About Stranraer Oyster Festival
The first Stranraer Oyster Festival burst onto Scotland’s event scene with a bang in 2017 and has been held annually ever since.
Developed and delivered by community organisation Stranraer Development Trust, the festival is credited with ‘changing the story’ of Stranraer, from one of economic decline, to one of tourism potential.
Loch Ryan is home to Scotland’s last remaining wild, native oyster fishery, and the festival celebrates the town’s oysters in a three-day programme that attracts thousands of people.
The festival programme includes cookery demonstrations by celebrity and local chefs, live music, extreme pond dipping, an artisan market, the Big Oyster Bash, children’s entertainment, a massive oyster bar and a spectacular firework display over Loch Ryan.
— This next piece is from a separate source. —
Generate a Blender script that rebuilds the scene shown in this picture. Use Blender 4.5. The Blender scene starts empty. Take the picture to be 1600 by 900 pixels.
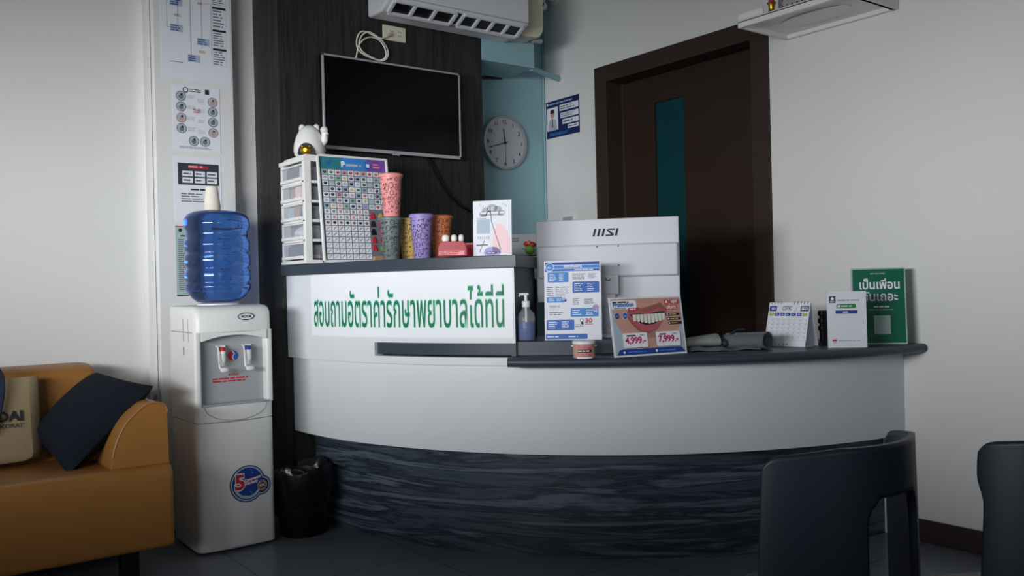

The Festival also hosts the Scottish Oyster Shucking Championship – also known as the Shuck Off – where chefs and seafood professionals will battle it out to win a place and represent Scotland at the World Championships in Galway, Ireland, in late September.
Stranraer was formerly the main ferry port for Northern Ireland. The economic impact of the move of the ferries to nearby Cairnryan in 2011 was deeply damaging to local businesses, and the community has worked hard to fight back. Stranraer Oyster Festival is one of the community initiatives now transforming the fortunes of this scenic coastal town.
Romano Petrucci, Chair of Stranraer Development Trust, says the importance of the festival to the town cannot be overstated.
“In a very short period of time Stranraer Oyster Festival has become a hugely important part of Stranraer’s identity, and a real focal point for celebrating the very best that Stranraer and the wider Galloway area has to offer. No one should ever doubt our community’s ability to create, produce and deliver the very best, and the very best is what we will always seek to deliver.”